If you or I held hundreds of billions of dollars of Treasury bills, we’d think ourselves pretty comfortably provided for. So if T-bills are good enough for Bill Gates and the Bank of Japan, why aren’t they good enough to secure the future of America’s retirees?

NRO readers, being a sophisticated bunch, have probably already spotted the fallacy here. If Fred writes an IOU for $10 to Jim, Jim has an asset. But if Fred writes an IOU to Fred for $10, he has not created an asset for himself – he’s created a reminder notice.

And that’s the situation of the Trust Fund.

One branch of the US government (the Treasury) owes another branch (the Trust Fund) a bunch of money. The question is not whether those IOUs are legally binding. Of course they are. The question is: Does the existence of those IOUs in any way make it easier for the US government to pay Social Security benefits? And the answer to that is of course not.

That’s why the crucial fact about Social Security is not the legal question of how many bonds it has. The crucial fact about Social Security is the economic question: When will the demands on the system exceed the system’s revenues? Currently, the crossover point is estimated to be thirteen years from now.

See the point? The $1.8 trillion dollars are worthless because when they are paid off it will just be an accounting entry from one part of the federal government to another. If the $1.8 trillion were a receivable from a third party it would represent real wealth. That is not to say, as Frum points out, that the government won’t stand behind these IOUs, because it will. But it will do so with government money, which will have to be financed by the federal government or paid out of general revenues.

This will cause the deficit to go off the charts. So who is Pelosi trying to fool here? She says her main principle is that we will not increase the deficit no matter what and yet her refusal to consider ideas to fix the problem will do precisely that in the long run: increase the deficit. Pelosi said in response to yet another question:

I said we’d put everything on the table and we consider it in the context of what does it mean to the beneficiaries, what does it mean to the deficit?

Again, everything’s on the table, except things we don’t agree with.
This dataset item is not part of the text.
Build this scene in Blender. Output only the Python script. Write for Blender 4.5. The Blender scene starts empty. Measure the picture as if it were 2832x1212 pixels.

So anything the president proposes that does not fit within our suggested approach to the problem, is off the table. Liberal marvel sometimes at how President Bush was able to garner a majority of the votes. Conversely, to me it is amazing that Democrats are able to get even 40% of the vote. But as Tocqueville and others predicted as to the American republic– and I paraphrase — once the public figures out it can vote itself money from the public trough, the republic will be in jeopardy. Perhaps we shouldn’t be so surprised.